本日10月17日(水)、新横浜ラーメン博物館に「逆輸入ラーメン」の第五段となるカナダ・トロントの人気店「RYUS NOODLE BAR」が出店・オープンした。
逆輸入ラーメンはこれまで、アメリカやドイツ、イタリアなどがあったが、カナダからは初。カナダにラーメンが上陸したのは1989年。当時は日本人相手にラーメンを販売していたようだが、2010年に山頭火がバンクーバーに進出した頃から一転。ラーメンブームが巻き起こり、現在では約150軒のラーメン店がカナダにあるという。トロントには約50店舗とカナダ全土のうちの1/3を占める激戦地区。その中において「RYUS NOODLE BAR」は人気店の一つ。
店主の高橋氏は、日本の飲食店で6年働いた後、2009年にバンクーバーへ留学。そこの飲食店で働き永住権を獲得した後、トロントに移り住み「RYUS NOODLE BAR」を開業した。高橋氏が求めるラーメンは「カナダ人が好む味覚の本格ラーメン」。カナダ人は甘さや辛さがはっきりした味が好まれ、特にメープルシロップに代表される甘い味が大好きだという。しかし、砂糖で甘さを出したのではカナダ人には受けても、日本人には合わない。どちらの味覚にも合うように研究した結果、野菜を中心とした食材が持つ甘さを活かすことで、どちらの人が食べても美味しいと思えるラーメンに仕上げたという。
スープは鶏白湯。これは宗教上の理由で豚肉を食べない人のために、鶏を使ったという。また来場する客の2割がベジタリアンのため、野菜スープの味噌ラーメンも提供しているという。
看板は「RYUS 鶏白湯ラーメン」(900円)。麺は中細のストレートで、ミネラル豊富な全粒粉を使用。具材は鶏の低温チャーシューと豚バラ、ルッコラ、メンマ、白きくらげ、ゴマ、そしてチャーシューの上にレモンゼストが添えられる。

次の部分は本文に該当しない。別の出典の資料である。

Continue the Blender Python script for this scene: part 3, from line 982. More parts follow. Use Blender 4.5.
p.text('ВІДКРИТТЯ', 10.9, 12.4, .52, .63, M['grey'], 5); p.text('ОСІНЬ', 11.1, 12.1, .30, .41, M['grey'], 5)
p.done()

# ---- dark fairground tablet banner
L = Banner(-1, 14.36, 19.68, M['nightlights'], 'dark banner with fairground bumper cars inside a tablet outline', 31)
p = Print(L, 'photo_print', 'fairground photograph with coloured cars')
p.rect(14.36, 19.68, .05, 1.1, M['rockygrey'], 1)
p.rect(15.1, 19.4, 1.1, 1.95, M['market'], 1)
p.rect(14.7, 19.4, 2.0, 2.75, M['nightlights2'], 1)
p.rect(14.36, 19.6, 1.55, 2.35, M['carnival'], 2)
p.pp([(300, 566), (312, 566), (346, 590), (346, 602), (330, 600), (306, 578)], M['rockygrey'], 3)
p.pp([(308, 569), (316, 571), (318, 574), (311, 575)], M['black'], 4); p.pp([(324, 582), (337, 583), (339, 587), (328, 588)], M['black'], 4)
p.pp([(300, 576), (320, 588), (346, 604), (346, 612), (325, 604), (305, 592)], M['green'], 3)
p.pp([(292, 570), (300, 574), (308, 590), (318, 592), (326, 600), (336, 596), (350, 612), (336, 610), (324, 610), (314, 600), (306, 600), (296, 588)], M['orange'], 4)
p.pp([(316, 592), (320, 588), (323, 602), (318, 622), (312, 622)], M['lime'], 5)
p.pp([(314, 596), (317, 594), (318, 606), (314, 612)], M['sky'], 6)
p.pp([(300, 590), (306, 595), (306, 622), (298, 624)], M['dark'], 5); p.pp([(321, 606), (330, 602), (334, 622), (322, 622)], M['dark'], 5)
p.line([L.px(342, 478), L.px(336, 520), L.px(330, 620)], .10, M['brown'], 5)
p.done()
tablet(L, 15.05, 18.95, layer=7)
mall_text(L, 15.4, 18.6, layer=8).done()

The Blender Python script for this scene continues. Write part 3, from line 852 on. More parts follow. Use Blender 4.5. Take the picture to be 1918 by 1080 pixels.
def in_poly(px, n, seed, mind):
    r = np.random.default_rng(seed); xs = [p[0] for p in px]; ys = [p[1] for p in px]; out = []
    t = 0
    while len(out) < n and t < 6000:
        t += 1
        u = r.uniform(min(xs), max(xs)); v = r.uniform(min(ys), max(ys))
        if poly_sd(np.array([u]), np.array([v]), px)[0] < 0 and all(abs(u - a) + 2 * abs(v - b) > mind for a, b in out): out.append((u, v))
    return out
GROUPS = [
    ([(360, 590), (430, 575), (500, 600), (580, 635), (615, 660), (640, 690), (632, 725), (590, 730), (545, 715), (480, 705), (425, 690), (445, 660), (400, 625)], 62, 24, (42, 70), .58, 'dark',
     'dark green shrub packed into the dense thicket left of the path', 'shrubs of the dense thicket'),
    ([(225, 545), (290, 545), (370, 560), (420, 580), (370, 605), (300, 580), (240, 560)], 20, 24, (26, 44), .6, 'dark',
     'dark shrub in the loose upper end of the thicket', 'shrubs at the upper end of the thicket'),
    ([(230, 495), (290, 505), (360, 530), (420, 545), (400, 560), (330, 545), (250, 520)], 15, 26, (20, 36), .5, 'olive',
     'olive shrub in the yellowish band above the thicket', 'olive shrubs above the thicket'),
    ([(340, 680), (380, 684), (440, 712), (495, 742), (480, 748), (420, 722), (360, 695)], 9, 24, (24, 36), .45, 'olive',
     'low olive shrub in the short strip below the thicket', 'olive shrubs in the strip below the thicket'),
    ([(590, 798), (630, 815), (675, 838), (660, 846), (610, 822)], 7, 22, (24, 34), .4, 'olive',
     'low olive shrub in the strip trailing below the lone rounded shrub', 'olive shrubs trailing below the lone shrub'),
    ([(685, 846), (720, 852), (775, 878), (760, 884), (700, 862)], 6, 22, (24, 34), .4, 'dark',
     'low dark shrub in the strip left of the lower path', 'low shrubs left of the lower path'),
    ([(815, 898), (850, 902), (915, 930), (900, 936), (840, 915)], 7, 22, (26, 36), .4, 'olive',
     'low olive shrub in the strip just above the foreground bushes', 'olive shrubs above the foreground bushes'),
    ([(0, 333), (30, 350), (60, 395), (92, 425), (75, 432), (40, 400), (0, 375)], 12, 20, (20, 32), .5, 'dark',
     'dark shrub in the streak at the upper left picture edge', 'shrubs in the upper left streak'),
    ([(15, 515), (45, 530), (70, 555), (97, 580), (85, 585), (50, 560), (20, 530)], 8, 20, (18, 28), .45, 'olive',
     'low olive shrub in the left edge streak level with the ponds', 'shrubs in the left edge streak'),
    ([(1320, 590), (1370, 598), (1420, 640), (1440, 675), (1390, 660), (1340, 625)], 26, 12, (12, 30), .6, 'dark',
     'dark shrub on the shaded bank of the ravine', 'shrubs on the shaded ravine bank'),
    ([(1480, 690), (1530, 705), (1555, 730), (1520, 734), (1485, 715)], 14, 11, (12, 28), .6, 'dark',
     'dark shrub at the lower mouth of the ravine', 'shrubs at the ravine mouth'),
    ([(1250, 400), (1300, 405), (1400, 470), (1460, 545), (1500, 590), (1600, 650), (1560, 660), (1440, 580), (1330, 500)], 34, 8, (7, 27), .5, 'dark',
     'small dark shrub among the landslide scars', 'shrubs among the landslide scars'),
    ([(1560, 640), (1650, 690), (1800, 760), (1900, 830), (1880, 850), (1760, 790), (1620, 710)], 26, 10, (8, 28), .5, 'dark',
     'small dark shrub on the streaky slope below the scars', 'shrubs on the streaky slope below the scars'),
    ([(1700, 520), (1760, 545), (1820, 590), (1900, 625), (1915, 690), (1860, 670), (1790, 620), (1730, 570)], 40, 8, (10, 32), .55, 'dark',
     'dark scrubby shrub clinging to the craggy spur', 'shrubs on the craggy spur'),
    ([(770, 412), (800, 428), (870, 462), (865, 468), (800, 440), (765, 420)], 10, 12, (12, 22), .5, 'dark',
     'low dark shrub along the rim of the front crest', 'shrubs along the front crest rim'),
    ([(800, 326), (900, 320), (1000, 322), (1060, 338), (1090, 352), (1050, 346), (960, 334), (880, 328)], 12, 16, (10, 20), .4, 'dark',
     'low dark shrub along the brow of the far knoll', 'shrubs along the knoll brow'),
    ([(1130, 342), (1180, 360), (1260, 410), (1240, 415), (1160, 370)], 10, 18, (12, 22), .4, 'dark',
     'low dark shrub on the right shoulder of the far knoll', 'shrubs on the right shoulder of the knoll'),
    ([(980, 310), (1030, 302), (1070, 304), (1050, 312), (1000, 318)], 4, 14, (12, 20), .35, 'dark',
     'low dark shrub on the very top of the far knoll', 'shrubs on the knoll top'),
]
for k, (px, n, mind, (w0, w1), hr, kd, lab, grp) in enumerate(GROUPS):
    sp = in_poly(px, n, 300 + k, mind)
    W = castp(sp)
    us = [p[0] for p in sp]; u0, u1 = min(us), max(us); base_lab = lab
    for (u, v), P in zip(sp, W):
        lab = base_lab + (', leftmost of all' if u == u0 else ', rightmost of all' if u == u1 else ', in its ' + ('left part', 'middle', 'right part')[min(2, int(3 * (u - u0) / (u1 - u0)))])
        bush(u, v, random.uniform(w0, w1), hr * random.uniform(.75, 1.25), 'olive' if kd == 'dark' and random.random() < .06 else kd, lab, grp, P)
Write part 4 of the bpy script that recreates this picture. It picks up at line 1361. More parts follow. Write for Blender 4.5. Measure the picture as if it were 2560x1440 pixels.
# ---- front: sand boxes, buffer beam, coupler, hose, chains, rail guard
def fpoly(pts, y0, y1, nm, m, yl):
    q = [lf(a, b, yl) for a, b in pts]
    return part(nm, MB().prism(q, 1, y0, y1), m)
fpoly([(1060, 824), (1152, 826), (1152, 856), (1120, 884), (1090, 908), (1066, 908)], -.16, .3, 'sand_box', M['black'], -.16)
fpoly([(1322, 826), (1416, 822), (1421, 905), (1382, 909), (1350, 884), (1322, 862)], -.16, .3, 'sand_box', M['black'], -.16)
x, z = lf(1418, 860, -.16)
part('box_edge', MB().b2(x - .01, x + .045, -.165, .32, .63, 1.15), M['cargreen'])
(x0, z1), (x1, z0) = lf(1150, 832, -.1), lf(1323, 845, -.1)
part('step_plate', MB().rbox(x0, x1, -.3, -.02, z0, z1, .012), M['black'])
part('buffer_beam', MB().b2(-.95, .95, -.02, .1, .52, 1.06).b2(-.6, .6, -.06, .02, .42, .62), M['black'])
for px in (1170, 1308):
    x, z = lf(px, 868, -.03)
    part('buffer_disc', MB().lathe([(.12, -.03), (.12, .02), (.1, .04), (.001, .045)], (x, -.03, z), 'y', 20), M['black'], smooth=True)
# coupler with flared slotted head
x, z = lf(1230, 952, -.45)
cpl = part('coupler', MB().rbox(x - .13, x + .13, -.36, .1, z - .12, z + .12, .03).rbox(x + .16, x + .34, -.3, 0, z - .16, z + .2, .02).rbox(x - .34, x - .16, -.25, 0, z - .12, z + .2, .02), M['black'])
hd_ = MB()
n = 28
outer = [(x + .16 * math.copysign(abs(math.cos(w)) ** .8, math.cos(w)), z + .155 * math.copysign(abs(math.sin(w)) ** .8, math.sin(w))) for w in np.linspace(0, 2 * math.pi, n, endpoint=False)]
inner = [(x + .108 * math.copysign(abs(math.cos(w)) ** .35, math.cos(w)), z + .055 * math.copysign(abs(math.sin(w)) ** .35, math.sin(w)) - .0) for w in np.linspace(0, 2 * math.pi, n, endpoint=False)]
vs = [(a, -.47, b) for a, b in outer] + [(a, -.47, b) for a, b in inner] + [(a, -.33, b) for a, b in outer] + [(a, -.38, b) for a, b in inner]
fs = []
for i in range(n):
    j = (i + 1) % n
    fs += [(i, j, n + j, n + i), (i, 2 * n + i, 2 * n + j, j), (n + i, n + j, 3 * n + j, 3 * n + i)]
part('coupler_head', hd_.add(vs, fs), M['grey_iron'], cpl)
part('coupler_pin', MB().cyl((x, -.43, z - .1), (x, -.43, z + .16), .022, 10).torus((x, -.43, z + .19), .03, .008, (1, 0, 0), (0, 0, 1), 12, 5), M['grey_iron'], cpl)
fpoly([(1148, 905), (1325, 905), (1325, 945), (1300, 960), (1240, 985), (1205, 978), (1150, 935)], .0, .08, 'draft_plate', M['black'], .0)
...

まず驚くのは鶏白湯スープの粘度。ここまで濃厚なものは珍しい。麺を持ち上げればスープも一緒にやってくる。これは「食べるスープ」だ。塩味のラーメンで、甘いってどんな味なのかというと、簡単に言えばバーベキューソース。しかし、そこまで甘さはなく、フルーティーでしつこさはないし、キレがある。これは鶏スープそのものにもいえ、臭みがないのはもちろんのこと、濃厚なのに後味がスッキリしているのだ。このRYUS NOODLE BARの鶏白湯スープよりも粘度が低いにも関わらず後味のキレが悪く、途中で水を求めるスープは多いが、この後味の良さは格別。そして小麦の香りが漂う上質な細麺に時折、きくらげが絡み、食感にアクセントを加える。これは間違いなく旨い! 鶏の低温チャーシューもラーメンスープとの相性バッチリ。豚バラはホロホロと崩れるほどの柔らかさ。ゴマの香りもふんわり漂う。
さて。ラーメンという食べ物はどうしても単調になりがちなので、店には、辛さだったりを追加して味変を楽しむ、トッピングが用意されている。このRYUS NOODLE BARにもトッピングが用意されている。それが自家製スモークメイプルバター(150円)。カナダ産メイプルシロップをバターと併せてスモークしたというそれをラーメンに加えると……さらに濃厚な味と甘さが引き立つ。このアイデアには脱帽だ。
同店には、西京味噌の鶏白湯ラーメンや、カリフラワーポタージュのベジ味噌ラーメンがある。カナダの味覚と日本の食文化の融合、ぜひ一度訪れてみてはいかがだろうか。